Royaume de vent et de colères, Jean-Laurent Del Socorro, 2015, 270 pages
Le royaume, c'est le royaume de France. En 1596, en pleine guerre de religion, le roi Henri IV est sur le point d'achever la reconquête totale de son pays, commencée après la mort d'Henri III en 1589, face à la Ligue catholique. Il ne reste qu'un grand bastion à résister : Marseille.
Le vent, c'est le mistral qui souffle à Marseille, tout aussi réel que symbolique. La révolte gronde sous le pouvoir du consul Charles de Casaulx et les événements sont proches d'un changement radical.
Les colères, ce sont particulièrement celles de Gabriel, Axelle, Victoire et Armand (mais comment oublier Silas et Gabin ?), les quatre narrateurs de cette histoire dans l'Histoire. Quatre univers, quatre personnalités bien différentes et bien marquées. Quatre personnages dont les destins se croisent à la Roue de la Fortune, une auberge marseillaise, en ce 16 février 1596 qui changera à jamais le cours de leurs vies.
Royaume de vent et de colères est un roman vif et enlevé.
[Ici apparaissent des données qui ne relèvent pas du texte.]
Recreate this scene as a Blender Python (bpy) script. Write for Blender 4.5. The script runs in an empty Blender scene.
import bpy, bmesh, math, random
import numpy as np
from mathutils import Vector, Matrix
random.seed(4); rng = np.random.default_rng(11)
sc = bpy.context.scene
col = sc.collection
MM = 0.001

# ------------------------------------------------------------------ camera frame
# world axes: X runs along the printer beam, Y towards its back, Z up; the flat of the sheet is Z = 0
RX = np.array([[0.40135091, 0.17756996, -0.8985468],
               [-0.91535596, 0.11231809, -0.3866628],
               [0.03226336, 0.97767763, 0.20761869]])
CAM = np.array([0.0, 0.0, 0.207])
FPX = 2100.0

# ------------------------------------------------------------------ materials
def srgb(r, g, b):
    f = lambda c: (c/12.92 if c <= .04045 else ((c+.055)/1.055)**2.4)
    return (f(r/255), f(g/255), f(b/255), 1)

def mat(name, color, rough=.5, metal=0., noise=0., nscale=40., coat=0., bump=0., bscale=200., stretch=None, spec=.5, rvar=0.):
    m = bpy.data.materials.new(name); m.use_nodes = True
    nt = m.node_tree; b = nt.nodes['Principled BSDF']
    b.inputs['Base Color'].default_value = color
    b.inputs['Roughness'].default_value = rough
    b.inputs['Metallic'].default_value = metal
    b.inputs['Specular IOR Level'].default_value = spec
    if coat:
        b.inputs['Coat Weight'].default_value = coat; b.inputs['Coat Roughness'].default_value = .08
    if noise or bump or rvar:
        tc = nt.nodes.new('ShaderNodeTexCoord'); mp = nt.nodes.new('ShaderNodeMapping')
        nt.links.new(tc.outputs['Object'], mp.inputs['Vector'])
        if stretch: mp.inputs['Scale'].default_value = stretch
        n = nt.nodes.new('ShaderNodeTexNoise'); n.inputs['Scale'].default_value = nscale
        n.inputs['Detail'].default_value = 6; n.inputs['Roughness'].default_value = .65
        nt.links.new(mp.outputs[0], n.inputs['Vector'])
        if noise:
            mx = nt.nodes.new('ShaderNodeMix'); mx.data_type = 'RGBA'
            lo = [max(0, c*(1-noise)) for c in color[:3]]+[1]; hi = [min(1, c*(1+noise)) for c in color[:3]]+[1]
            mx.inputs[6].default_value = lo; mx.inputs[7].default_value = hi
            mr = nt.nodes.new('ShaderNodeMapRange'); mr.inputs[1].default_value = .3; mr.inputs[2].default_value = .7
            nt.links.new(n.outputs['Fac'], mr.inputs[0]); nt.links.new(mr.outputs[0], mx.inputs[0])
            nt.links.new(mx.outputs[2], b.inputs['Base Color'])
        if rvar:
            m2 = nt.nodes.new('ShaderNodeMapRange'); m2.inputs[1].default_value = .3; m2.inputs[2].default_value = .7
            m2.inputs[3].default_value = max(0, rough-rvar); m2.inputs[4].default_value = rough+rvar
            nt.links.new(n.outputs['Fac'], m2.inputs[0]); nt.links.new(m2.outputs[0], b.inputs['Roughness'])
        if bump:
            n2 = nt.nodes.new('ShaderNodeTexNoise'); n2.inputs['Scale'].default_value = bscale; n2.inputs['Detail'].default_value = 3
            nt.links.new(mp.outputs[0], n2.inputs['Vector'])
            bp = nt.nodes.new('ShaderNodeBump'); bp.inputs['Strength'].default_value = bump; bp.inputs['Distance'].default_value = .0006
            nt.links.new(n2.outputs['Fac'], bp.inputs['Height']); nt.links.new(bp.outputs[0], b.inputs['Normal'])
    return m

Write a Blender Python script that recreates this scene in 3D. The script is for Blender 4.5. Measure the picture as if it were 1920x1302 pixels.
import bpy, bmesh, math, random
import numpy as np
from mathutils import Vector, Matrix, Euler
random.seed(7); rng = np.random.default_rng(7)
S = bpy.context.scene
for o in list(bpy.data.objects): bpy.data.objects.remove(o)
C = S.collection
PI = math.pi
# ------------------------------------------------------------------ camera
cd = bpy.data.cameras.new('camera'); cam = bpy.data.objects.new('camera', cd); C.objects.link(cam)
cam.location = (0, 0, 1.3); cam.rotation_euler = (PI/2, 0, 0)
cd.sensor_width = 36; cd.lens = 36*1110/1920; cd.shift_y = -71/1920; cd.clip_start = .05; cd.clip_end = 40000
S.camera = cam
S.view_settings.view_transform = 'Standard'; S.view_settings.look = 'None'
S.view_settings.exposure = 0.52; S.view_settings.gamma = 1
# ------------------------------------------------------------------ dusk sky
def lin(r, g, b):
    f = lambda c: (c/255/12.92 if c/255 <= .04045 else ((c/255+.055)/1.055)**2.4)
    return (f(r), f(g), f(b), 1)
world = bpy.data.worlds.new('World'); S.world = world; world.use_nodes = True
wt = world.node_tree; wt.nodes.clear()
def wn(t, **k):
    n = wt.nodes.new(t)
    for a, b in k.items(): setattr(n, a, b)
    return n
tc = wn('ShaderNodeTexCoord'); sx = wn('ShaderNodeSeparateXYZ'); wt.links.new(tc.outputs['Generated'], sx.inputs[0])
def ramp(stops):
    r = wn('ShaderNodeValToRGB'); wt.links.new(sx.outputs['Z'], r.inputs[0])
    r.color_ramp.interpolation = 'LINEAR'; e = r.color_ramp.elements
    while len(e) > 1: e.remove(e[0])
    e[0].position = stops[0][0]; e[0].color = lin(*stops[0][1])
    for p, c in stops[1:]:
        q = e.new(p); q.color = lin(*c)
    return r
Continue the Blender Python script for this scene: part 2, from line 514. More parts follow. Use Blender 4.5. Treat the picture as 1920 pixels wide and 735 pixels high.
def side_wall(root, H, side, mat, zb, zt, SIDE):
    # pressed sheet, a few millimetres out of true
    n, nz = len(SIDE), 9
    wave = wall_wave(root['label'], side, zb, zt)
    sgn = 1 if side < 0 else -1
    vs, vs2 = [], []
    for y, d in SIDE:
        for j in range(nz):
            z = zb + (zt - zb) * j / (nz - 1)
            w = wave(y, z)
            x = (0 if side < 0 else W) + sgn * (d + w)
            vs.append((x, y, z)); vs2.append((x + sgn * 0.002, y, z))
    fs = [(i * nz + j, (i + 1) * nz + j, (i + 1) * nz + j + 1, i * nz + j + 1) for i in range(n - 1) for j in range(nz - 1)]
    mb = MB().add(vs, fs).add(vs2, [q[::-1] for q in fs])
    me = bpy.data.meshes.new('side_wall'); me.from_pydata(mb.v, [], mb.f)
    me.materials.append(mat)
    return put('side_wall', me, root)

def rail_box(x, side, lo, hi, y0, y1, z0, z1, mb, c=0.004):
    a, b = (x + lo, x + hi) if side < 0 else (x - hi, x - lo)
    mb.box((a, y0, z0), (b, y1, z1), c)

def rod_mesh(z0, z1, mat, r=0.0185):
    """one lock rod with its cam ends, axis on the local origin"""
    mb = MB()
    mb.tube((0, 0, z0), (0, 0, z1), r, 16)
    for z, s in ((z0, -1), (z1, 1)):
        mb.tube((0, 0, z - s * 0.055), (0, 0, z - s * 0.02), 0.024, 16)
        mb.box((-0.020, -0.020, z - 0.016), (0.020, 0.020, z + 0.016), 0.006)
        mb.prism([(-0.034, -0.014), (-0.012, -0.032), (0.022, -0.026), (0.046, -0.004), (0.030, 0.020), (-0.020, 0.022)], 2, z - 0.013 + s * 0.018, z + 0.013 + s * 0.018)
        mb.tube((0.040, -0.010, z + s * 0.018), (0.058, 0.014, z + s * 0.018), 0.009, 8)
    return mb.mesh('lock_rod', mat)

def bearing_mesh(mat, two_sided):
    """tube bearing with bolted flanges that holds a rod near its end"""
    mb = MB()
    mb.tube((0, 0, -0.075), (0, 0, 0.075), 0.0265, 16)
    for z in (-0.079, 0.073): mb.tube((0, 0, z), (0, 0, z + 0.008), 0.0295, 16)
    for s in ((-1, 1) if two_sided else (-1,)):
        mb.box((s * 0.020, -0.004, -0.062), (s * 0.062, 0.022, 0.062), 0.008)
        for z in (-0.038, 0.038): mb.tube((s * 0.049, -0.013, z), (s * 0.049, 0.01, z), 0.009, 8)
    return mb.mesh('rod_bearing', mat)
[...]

Les points de vue, tous à la première personne (ce qui en rebutera peut-être certains, mais on s'y habitue aisément et cela fait plutôt sens avec l'ensemble), s'enchaînent rapidement dans de - très - courts chapitres. Les mots résonnent, se répondent, s'interpellent. On sent de la théâtralité dans l'art des dialogues et du rebond, tout comme dans la structure générale du roman (en 3 actes : exposition, péripéties explicatives, résolution), sans parler du personnage de Silas.
Outre le théâtre, difficile de ne pas penser aussi à une partie d'échecs, auxquels quelques personnages font même explicitement référence. Et encore, je n'ai pas la connaissance nécessaire pour reconnaître les références faites au tarot. Mais la force la plus marquante de cette "fantasy historique", c'est bien l'Histoire. L'Histoire de la république de Marseille, des guerres de religion et du début de règne d'Henri IV. Avec la douce sensation d'apprendre en se divertissant. Le tout à peine modifié pour les besoins de l'intrigue, des intrigues.
En terme d'importance et d'influence, Royaume de vent et de colères est bien plus un roman historique qu'un roman de fantasy. La fantasy est bien là, mais seulement à la marge, autant excuse pour développer un personnage qu'élément essentiel de l'intrigue. Car l'essentiel, ce sont les personnages et leurs destins, leurs révoltes et leurs parcours, leurs survies et leurs développements. Des personnages colorés, vivants, marquants.
Si les grandes sagas de fantasy sont comme de longues guerres, Royaume de vent et de colères est lui une escarmouche qui prouve qu'il n'y a pas forcément besoin de trois fois 600 pages pour décrire un vrai univers et enchanter le lecteur. Pour un court roman, Royaume de vent et de colères foisonne d'idées et Jean-Laurent Del Socorro parvient à être autant inspiré sur la forme que sur le fond. Un excellent premier roman, une très belle plume à suivre, une réussite évidente.